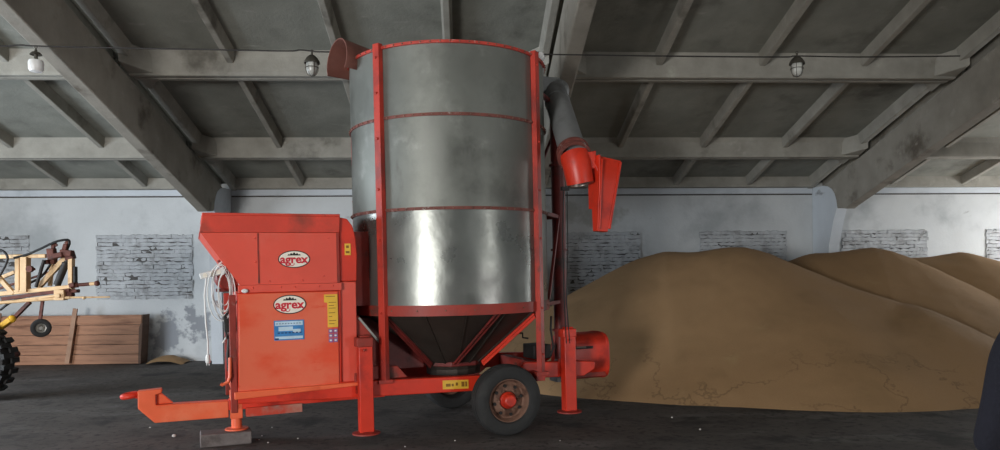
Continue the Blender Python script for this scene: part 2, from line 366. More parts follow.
# ------------------------------------------------------------------ camera
F = 727.0; YAW = R_(-2.8); ROLL = R_(.54); EYE = Vector((0, 0, 1.6))
cam = bpy.data.cameras.new('camera'); co = bpy.data.objects.new('camera', cam); COL.objects.link(co)
cam.sensor_width = 36; cam.lens = F * 36 / 1000; cam.shift_y = .053; cam.clip_start = .05
co.matrix_world = Matrix.Translation(EYE) @ Matrix.Rotation(YAW, 4, 'Z') @ Matrix.Rotation(R_(90), 4, 'X') @ Matrix.Rotation(-ROLL, 4, 'Z')
SC.camera = co
def at(x, y, Y):
    """the point at depth Y (world) that stands at pixel x, y of the 1000 x 450 photograph"""
    dx, dy = x - 500, y - 278; c, s = math.cos(ROLL), math.sin(ROLL)
    d = Matrix.Rotation(YAW, 3, 'Z') @ Vector(((dx * c - dy * s) / F, 1, -(dx * s + dy * c) / F))
    return EYE + d * (Y / d.y)

# ------------------------------------------------------------------ the mobile grain dryer
root = empty('grain_dryer', (.064, 8.195, 0), (0, R_(-.75), R_(20.2)))
tag(root, 'red and galvanised mobile grain dryer with tall round bin on two wheels', 'grain dryer')
RM = Matrix.Translation(root.location) @ root.rotation_euler.to_matrix().to_4x4()
def W(u, v, w): return RM @ Vector((u, v, w))
UC, BR = -.20, 1.065

# bin: three rings of sheet, bolted flanges
for z0, z1, m, nm in ((3.20, 3.90, 'galv', 'upper_bin_ring'), (2.29, 3.20, 'galv', 'middle_bin_ring'), (1.30, 2.29, 'galvshiny', 'lower_bin_ring')):
    b = MB(); n = 96
    rings = []
    for i in range(13):
        t = i / 12; z = z0 + (z1 - z0) * t
        row = []
        for k in range(n):
            a = k * 2 * math.pi / n
            am = 1.6 if nm == 'lower_bin_ring' else 1.0
            r = BR + am * .006 * noise.noise(Vector((math.cos(a) * 2.2, math.sin(a) * 2.2, z * 1.6))) + am * .004 * noise.noise(Vector((math.cos(a) * 6, math.sin(a) * 6, z * 3)))
            row.append((UC + r * math.cos(a), r * math.sin(a), z))
        rings.append(row)
    b.loops(rings, cap=False)
    b.lathe([(z0, BR - .02), (z1, BR - .02)], (UC, 0, 0), (0, 0, 1), n)
    obj(nm, b, M[m], root, smooth=60)
def flange(z, h, t, m, nb, name):
    b = MB()
    b.lathe([(z, BR - .01), (z, BR + t), (z + h, BR + t), (z + h, BR - .01)], (UC, 0, 0), (0, 0, 1), 96)
    for k in range(nb):
        a = (k + .5) * 2 * math.pi / nb; d = Vector((math.cos(a), math.sin(a), 0))
        p = Vector((UC, 0, z + h / 2)) + d * (BR + t)
        b.mi = 1; b.lathe([(-.004, .008), (.008, .008), (.010, .005), (.010, 0)], p, d, 6)
    b.mi = 0
    obj(name, b, [M[m], M['rustrim']], root, smooth=40)
flange(3.885, .028, .022, 'flangered', 72, 'bin_rim')
flange(3.186, .030, .014, 'flange', 72, 'bin_flange')
flange(2.276, .030, .014, 'flange', 72, 'bin_flange')
flange(1.245, .105, .016, 'redworn', 24, 'bin_base_band')
b = MB(); b.lathe([(3.86, BR - .01), (3.87, .3), (3.87, 0)], (UC, 0, 0), (0, 0, 1), 48); obj('bin_lid', b, M['galv'], root)
# hopper under the bin
b = MB(); n = 16
b.lathe([(1.25, BR - .02), (.70, .34), (.62, .30), (.56, .30), (.56, 0)], (UC, 0, 0), (0, 0, 1), n, a0=R_(11.25))
for k in range(n):                                                # folded seams of the panels
    a = R_(11.25) + k * 2 * math.pi / n
    b.bar((UC + (BR - .02) * math.cos(a), (BR - .02) * math.sin(a), 1.25), (UC + .34 * math.cos(a), .34 * math.sin(a), .70), .012, .02)
obj('hopper', b, M['cone'], root, smooth=20)
b = MB(); b.ext([(UC + .36 * math.cos(k * math.pi / 4 + .4), .36 * math.sin(k * math.pi / 4 + .4)) for k in range(8)], 'z', .66, .71); obj('hopper_collar', b, M['reddark'], root, bevel=.006)
for sx in (-1, 1):
    for sy in (-1, 1):
        b = MB()
        a_ = R_(148 if sx < 0 else 53); c_, s_ = math.cos(a_), math.sin(a_) * sy
        b.bar((UC + c_ * 1.03, s_ * 1.03, 1.22), (UC + c_ * .38, s_ * .38, .69), .04, .03)
        b.bar((UC + c_ * 1.03, s_ * 1.03, 1.195), (UC + c_ * .38, s_ * .38, .665), .010, .05)
        obj('hopper_brace', b, M['red'] if sx > 0 else M['reddark'], root, bevel=.004)
b = MB(); b.bar((UC + .10, -1.05, 1.25), (UC - .13, -.40, .70), .03, .022); b.tube([(UC + .14, -1.055, 1.25), (UC - .10, -.41, .70)], .010); obj('inspection_strut', b, M['reddark'], root, bevel=.003)
# four posts
for sx in (-1, 1):
    for sy in (-1, 1):
        px, py = (-1.125, sy * .585) if sx < 0 else (.455, sy * .875)
        d = Vector((px - UC, py, 0)).normalized(); t = Vector((-d.y, d.x, 0))
        b = MB()
        c = Vector((px, py, 0))
        prof = [(-.041, -.03), (.041, -.03), (.041, .028), (.032, .028), (.032, .006), (-.032, .006), (-.032, .028), (-.041, .028)]
        z0, z1 = .60, 3.94
        b.loops([[c + t * a + d * -e * 1 + Vector((0, 0, z)) for a, e in prof] for z in (z0, z1)])
        for z in (.8, 1.28, 2.0, 2.5, 3.0, 3.45, 3.8):
            b.lathe([(0, .014), (.012, .014), (.014, .008), (.014, 0)], c + d * .03 + Vector((0, 0, z)), d, 6)
        b.box(-.07, .07, -.05, .05, .58, .62, Matrix.Translation(c))
        if sx > 0: b.box(px - .05, px + .05, min(py, sy * .56), max(py, sy * .56), .52, .60)
        obj('corner_post', b, M['post'], root, bevel=.004)

# chassis
for sy in (-1, 1):
    b = MB(); y0, y1 = sy * .55 - .05, sy * .55 + .05
    b.ext([(-2.50, .50), (-.1, .428), (.28, .428), (.40, .515), (1.12, .49), (1.26, .56), (1.26, .64), (1.12, .655), (.40, .688), (.28, .585), (-.1, .585), (-2.50, .655)], 'y', y0, y1)
    obj('chassis_rail', b, M['red'], root, bevel=.008)
for u in (-1.15, .62):
    b = MB(); b.box(u - .05, u + .05, -.52, .52, .60 if u < 0 else .52, .72 if u < 0 else .66); obj('cross_member', b, M['redworn'], root, bevel=.006)
b = MB(); b.ext([(-1.32, .62), (-.88, .62), (-.98, .74), (-1.28, .76)], 'y', -.545, -.50); obj('gusset', b, M['redworn'], root, bevel=.006)
b = MB()
b.loops([[(0, y, .36 + dz) for y, dz in ((0, 0),)] for _ in ()]) if False else None
b.tube([(.06, -.74, .36), (.06, .74, .36)], .05, 16); obj('axle', b, M['dark'], root)
for sy in (-1, 1):
    b = MB(); b.bar((.06, sy * .55, .40), (.06, sy * .55, .56), .12, .10); obj('axle_bracket', b, M['reddark'], root, bevel=.006)
# yellow notice on the rail
b = MB()
a0, a1 = Vector((-.53, -.604, .52)), Vector((-.25, -.604, .508))
b.loops([[a0 + Vector((0, 0, -.045)), a1 + Vector((0, 0, -.045)), a1 + Vector((0, 0, .045)), a0 + Vector((0, 0, .045))], [a0 + Vector((0, .004, -.045)), a1 + Vector((0, .004, -.045)), a1 + Vector((0, .004, .045)), a0 + Vector((0, .004, .045))]])
b.mi = 1
for i, (q0, q1, zz, hh) in enumerate(((.12, .30, -.004, .03), (.34, .42, -.004, .026), (.50, .58, .004, .03), (.72, .84, .002, .05), (.87, .94, .002, .05))):
    p, q = a0.lerp(a1, q0), a0.lerp(a1, q1); o = Vector((0, -.002, zz))
    b.loops([[p + o + Vector((0, 0, -hh / 2)), q + o + Vector((0, 0, -hh / 2)), q + o + Vector((0, 0, hh / 2)), p + o + Vector((0, 0, hh / 2))], [p + Vector((0, .001, zz - hh / 2)), q + Vector((0, .001, zz - hh / 2)), q + Vector((0, .001, zz + hh / 2)), p + Vector((0, .001, zz + hh / 2))]])
s = obj('notice_sticker', b, [M['yellow'], M['yellowink']], root, smooth=0); s['label'] = 'yellow notice on the red frame'

# wheels
def tyre_prof(R, r, w):
    h = w / 2; e = R - r
    return [(-h * .72, r), (-h * .92, r + e * .12), (-h, r + e * .4), (-h * .97, r + e * .62), (-h * .86, r + e * .86), (-h * .72, R - .008), (-h * .5, R),
            (-h * .44, R), (-h * .42, R - .012), (-h * .36, R - .012), (-h * .34, R + .002), (-h * .06, R + .003), (-h * .04, R - .01), (h * .04, R - .01), (h * .06, R + .003),
            (h * .34, R + .002), (h * .36, R - .012), (h * .42, R - .012), (h * .44, R), (h * .5, R), (h * .72, R - .008), (h * .86, R - e * .14), (h * .97, r + e * .62), (h, r + e * .4), (h * .92, r + e * .12), (h * .72, r), (h * .3, r - .015), (-h * .3, r - .015)]
for sy in (-1, 1):
    wh = empty('wheel'); wh.parent = root; wh.location = (.06, sy * .86, .36)
    if sy > 0: wh.rotation_euler = (0, 0, math.pi)
    b = MB(); b.lathe(tyre_prof(.358, .215, .235), (0, 0, 0), (0, 1, 0), 64, close=True); obj('tyre', b, M['rubber'], wh, smooth=30)
    b = MB()
    b.lathe([(-.075, .222), (-.088, .222), (-.09, .212), (-.07, .198), (-.03, .188), (-.02, .172), (-.035, .150), (-.05, .125), (-.048, .095), (-.03, .08), (-.03, 0)], (0, 0, 0), (0, 1, 0), 48)
    b.lathe([(-.012, .0), (-.012, .205), (.08, .215)], (0, 0, 0), (0, 1, 0), 48)
    for k in range(8):                                            # hand holes
        a = k * math.pi / 4 + .2; b.mi = 1
        b.lathe([(-.047, .0), (-.0475, .017), (-.03, .018)], (.148 * math.cos(a), -.004, .148 * math.sin(a)), (0, 1, 0), 10)
    b.mi = 0
    obj('rim', b, [M['rustrim'], M['dark']], wh, smooth=40)
    b = MB(); b.lathe([(-.02, .085), (-.06, .085), (-.075, .07), (-.12, .062), (-.13, .05), (-.13, 0)], (0, 0, 0), (0, 1, 0), 24); hb = obj('hub', b, M['red'], wh); hb['label'] = 'red hub'
    for k in range(6):
        a = k * math.pi / 3; b = MB()
        b.lathe([(-.03, .014), (-.068, .014), (-.072, .008), (-.072, 0)], (.107 * math.cos(a), 0, .107 * math.sin(a)), (0, 1, 0), 6); obj('lug_nut', b, M['rustrim'], wh, smooth=20)

# side jacks
for u, ztop, tl in ((-1.335, 1.055, 0), (.90, 1.03, 0)):
    j = empty('jack_leg'); j.parent = root; j.location = (u, -.65, 0)
    b = MB(); b.box(-.068, .068, -.055, .055, .13, ztop - .06); obj('leg_tube', b, M['red'], j, bevel=.008)
    b = MB(); b.box(-.09, .072, -.068, .068, ztop - .09, ztop); b.box(-.05, .05, -.04, .04, ztop, ztop + .02); b.tube([(-.02, -.06, ztop - .12), (-.02, -.09, ztop - .12)], .012); obj('leg_cap', b, M['redworn'] if u < 0 else M['red'], j, bevel=.008)
    b = MB(); b.lathe([(.118, .0), (.118, .135), (.132, .135), (.145, .05), (.145, 0)], (0, 0, 0), (0, 0, 1), 28); obj('foot_plate', b, M['redworn'], j)
    b = MB(); b.box(-.09, .09, .05, .08, .50, .70); obj('mounting_plate', b, M['redworn'], j, bevel=.004)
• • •
* _Exercise objective_
Go from the first line of the listing to the line holding "return EYE + d * (Y / d.y)" and, please, transcribe those lines exactly, both included, with no pictures.

* _Answer to the exercise_
Continue the Blender Python script for this scene: part 2, from line 366. More parts follow.
# ------------------------------------------------------------------ camera
F = 727.0; YAW = R_(-2.8); ROLL = R_(.54); EYE = Vector((0, 0, 1.6))
cam = bpy.data.cameras.new('camera'); co = bpy.data.objects.new('camera', cam); COL.objects.link(co)
cam.sensor_width = 36; cam.lens = F * 36 / 1000; cam.shift_y = .053; cam.clip_start = .05
co.matrix_world = Matrix.Translation(EYE) @ Matrix.Rotation(YAW, 4, 'Z') @ Matrix.Rotation(R_(90), 4, 'X') @ Matrix.Rotation(-ROLL, 4, 'Z')
SC.camera = co
def at(x, y, Y):
    """the point at depth Y (world) that stands at pixel x, y of the 1000 x 450 photograph"""
    dx, dy = x - 500, y - 278; c, s = math.cos(ROLL), math.sin(ROLL)
    d = Matrix.Rotation(YAW, 3, 'Z') @ Vector(((dx * c - dy * s) / F, 1, -(dx * s + dy * c) / F))
    return EYE + d * (Y / d.y)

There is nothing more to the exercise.